Saturday, February 1, 2020

Songs For Saturday #5: Boston and Elton John

Hi there! Welcome to another installment for Songs For Saturday where I post links to songs that I really like.

Today, I have some really good music on tap but I have to warn you, it's a bit of a endurance test. 


Today's Songs For Saturday will only include two songs but they combine for 18 minutes of music. Both are extended tracks from two of greatest rock and roll albums of the 1970s. 


Which was the last decade music was any damn good, a lot of old farts will tell you. 



 So slap on the ol Bat-Head Phones. 

Then crank up the volume!


And get ready to ROCK!





First up is Boston!


Boston’s self titled debut album was standard issue for rock and roll fans in the 1970s.  Seriously, I think Congress passed a law for everyone to own this album.

This is a really good album with not a single track a dud. But “Foreplay/Long Time” seriously kicks out all the jams. 

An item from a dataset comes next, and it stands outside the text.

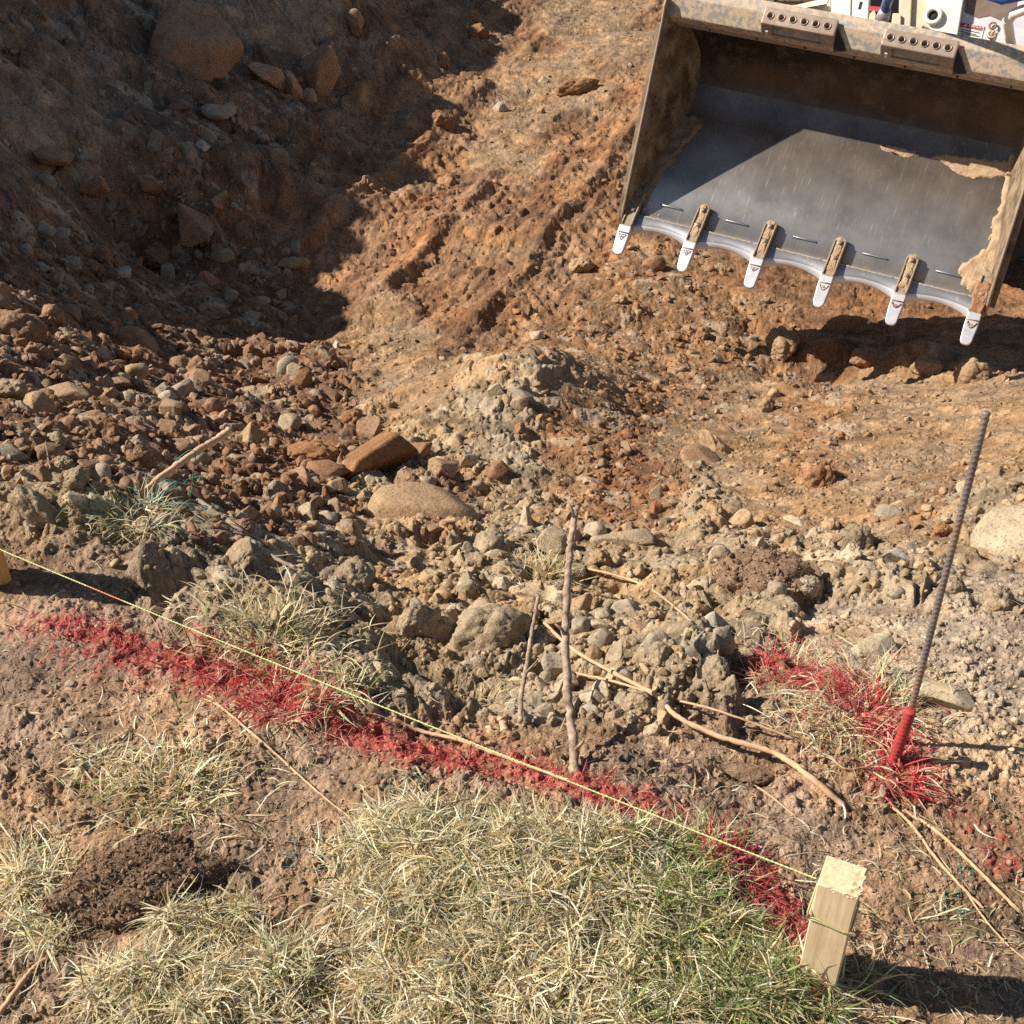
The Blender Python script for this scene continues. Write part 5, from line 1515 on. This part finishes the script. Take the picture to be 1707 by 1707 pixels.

"Foreplay" is a progressive instrumental prelude with Boston founder Tom Scholz tearing through a Hammond M-3 organ like a buzzsaw with a pounding bass line like a velvet jackhammer. Then “Foreplay” crashes into “Long Time”, an epic anthem that answers the challenge of the prelude. 

 OK, enough talk. Listen to the damn thing!







Wow! “Foreplay/Long Time” remains one of my all-time favorite extended tracks ever!

Rolling Stone described "Foreplay/Long Time" as "a perfect marriage of Led Zeppelin and Yes that plays musical chairs with electric and acoustic sounds.”

My review is simply, “IT ROCKS!”

Let’s move on to the other song for today’s post which is also another one of my all-time favorite extended tracks ever! And it’s from another classic rock album of the 1970s! 

Goodbye Yellow Brick Road by Elton John was another one of those albums that is solid throughout. There’s not one dud of a song on this record which is pretty impressive giving that Goodbye Yellow Brick Road is a double album.  And it gets off to an astonishing start with a seriously epic double whammy with “Funeral for a Friend/Love Lies Bleeding". 

Enough babbling. This thing’s 11 minutes long so let’s get cracking. 





What did I tell you? Seriously epic! 

Elton John has said that “Funeral for a Friend/Love Lies Bleeding" was not written to be a single piece of music but they fit together with “Funeral for a Friend” ending and “Love Lies Bleeding" beginning in the same key of A. And Bernie Taupin’s use of death symbolism in the lyrics of “Love Lies Bleeding" fits in well with the funereal tone of the opening instrumental.  So it's pretty cool how well they link up.   

NOW it's BONUS TRACK TIME!

(This is for extra credit. You can skip this part if you want.) 

“Funeral for a Friend” has an almost sci-fi quality to it, reminiscent of music by the BBC Radiophonic Workshop produced for Doctor Who in the late 1970s and early 1980s. I know I’ve asked a lot what with a nearly 11 minute Elton John song but really, make time to listen to this.




It’s from “The Leisure Hive”, the first episode of Doctor Who’s 18th season.  A lot of the more grandiose elements in “The Leisure Hive” can be heard in "Funeral for a Friend". I wonder if Doctor Who composer Peter Howell was inspired by Elton John’s instrumental opus?